I’ve been working on this book for a very long time! I began writing it in 2013, although the idea had been there for much longer. In 2016 I entered it into the Bridge Awards’ Emerging Writer Award and was delighted to be ‘highly commended’, and to receive a grant towards a Moniack Mhor retreat as a result.
The format for the tutored courses is a perfect combination of workshops, one-to-one tutorials, evening readings, and as much thinking time, writing time, good food, good wine and good conversation as you could possibly want. With some trepidation, I chose a historical fiction course led by Isla Dewar and Margaret Elphinstone, and travelled to Moniack. Although I am used to having my non-fiction words published in different forms, my fiction writing had always been a private and solitary enterprise. I had never done a creative writing course or joined a writing group, and had rarely shared or spoken about my work.
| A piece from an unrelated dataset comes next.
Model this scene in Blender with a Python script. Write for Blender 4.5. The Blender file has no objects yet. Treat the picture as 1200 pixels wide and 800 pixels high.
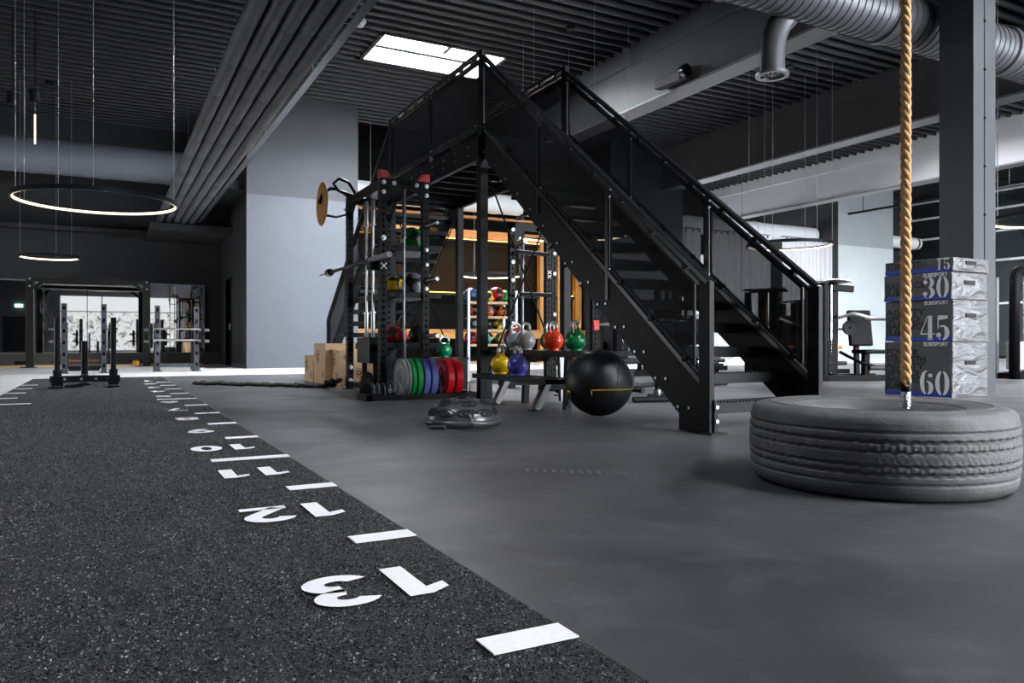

I learned a great deal on that course, but I think its real significance lay in giving me permission and confidence to think of myself as a fiction writer. It was a completely new experience to speak the language of fiction with other people and to discuss my writing and my dreams. The book I was working on – at that time called Sackcloth on Skin – was a bit of a sprawling, multi-strand, multi-timeframe mess, but my first visit to Moniack Mhor encouraged me to believe not just in the book but in myself as a writer.
Eventually I was ready to send it out. There were some positives – a couple of longlistings for example – but then came the stream of rejections from agents and publishers. If you have ever put yourself through this you will know how completely demoralising and destructive it is. By the end of 2018 any confidence I’d discovered at Moniack was fast disappearing. And yet, I couldn’t quite bring myself to give up on this story. I still believed in it, but something needed to change. My choice seemed to be either to self-publish the book as it was or to change it drastically. I decided to try removing everything but the 17th-century storyline, and rewriting it as a historical novel.
It should have been devastating but it was actually quite cathartic! By the time I had cut out everything I no longer wanted, the book was about half the length. It was much easier to see its weaknesses, and where the historical story needed development. Around the same time the Moniack programme for 2019 dropped into my inbox. I hadn’t planned to go back, but a course on ‘Finding the heart of your novel’ led by James Robertson and Cynthia Rogerson caught my eye. Could Moniack work its magic a second time?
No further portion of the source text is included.